Article ID: | iaor20013717 |
Country: | Netherlands |
Volume: | 128 |
Issue: | 2 |
Start Page Number: | 282 |
End Page Number: | 289 |
Publication Date: | Jan 2001 |
Journal: | European Journal of Operational Research |
Authors: | Walker Warren E., Rahman S. Adnan, Cave Jonathan |
Keywords: | politics, public service |
Public policies must be devised in spite of profound uncertainties about the future. When there are many plausible scenarios for the future, it may well be impossible to construct any single static policy that will perform well in all of them. It is likely, however, that the uncertainties that confront planners will be resolved over the course of time by new information. Thus, policies should be adaptive – devised not to be optimal for a best estimate future, but robust across a range of plausible futures. Such policies should combine actions that are time urgent with those that make important commitments to shape the future and those that preserve needed flexibility for the future.
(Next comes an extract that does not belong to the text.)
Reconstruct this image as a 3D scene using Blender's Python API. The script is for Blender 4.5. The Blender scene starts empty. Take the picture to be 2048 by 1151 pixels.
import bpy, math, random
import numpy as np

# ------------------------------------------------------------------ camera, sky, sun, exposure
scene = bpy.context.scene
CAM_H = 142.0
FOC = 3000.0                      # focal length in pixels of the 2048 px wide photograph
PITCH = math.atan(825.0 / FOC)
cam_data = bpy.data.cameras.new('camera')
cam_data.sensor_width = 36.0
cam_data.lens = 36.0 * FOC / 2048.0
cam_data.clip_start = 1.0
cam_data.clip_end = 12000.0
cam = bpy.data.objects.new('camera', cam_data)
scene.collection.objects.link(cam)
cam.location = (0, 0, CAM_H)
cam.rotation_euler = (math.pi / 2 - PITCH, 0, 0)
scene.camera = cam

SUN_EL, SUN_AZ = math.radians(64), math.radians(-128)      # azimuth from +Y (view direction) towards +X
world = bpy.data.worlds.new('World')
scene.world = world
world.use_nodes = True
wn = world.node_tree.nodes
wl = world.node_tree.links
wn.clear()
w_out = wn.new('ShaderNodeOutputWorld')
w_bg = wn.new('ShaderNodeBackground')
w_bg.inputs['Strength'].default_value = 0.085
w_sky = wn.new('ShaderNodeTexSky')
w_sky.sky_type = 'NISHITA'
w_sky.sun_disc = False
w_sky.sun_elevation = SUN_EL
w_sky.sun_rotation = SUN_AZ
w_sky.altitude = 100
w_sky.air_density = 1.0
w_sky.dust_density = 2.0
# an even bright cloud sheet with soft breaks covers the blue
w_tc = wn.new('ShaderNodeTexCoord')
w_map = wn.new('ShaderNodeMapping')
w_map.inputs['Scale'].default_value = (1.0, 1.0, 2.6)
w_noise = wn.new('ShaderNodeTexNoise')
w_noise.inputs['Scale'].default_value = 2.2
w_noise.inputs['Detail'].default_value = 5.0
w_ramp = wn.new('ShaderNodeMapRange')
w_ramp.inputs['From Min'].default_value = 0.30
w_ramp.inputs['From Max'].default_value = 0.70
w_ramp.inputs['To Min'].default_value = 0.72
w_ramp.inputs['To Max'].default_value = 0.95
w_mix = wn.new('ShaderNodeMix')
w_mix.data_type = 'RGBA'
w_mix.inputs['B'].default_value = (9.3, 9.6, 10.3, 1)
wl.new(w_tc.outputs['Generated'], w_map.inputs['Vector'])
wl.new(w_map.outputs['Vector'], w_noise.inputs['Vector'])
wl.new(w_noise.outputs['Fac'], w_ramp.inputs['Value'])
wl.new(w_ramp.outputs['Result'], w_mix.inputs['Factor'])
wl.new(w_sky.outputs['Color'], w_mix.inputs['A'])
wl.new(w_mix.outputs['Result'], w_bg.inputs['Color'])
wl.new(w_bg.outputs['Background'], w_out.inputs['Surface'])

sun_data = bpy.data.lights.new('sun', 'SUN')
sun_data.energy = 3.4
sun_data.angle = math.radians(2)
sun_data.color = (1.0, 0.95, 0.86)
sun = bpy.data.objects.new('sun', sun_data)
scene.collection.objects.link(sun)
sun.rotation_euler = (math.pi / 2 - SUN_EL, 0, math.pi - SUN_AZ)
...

In this paper, we propose an approach to policy formulation and implementation that explicitly confronts the pragmatic reality that policies will be adjusted as the world changes and as new information becomes available. Our suggested ‘adaptive’ approach allows policymakers to cope with the uncertainties that confront them by creating policies that respond to changes over time and that make explicit provision for learning. The approach makes adaptation explicit at the outset of policy formulation. Thus, the inevitable policy changes become part of a larger, recognized process and are not forced to be made repeatedly on an ad hoc basis. This adaptive approach implies fundamental changes in the three major elements of policy-making: the analytical approach, the types of policies considered, and the decision-making process.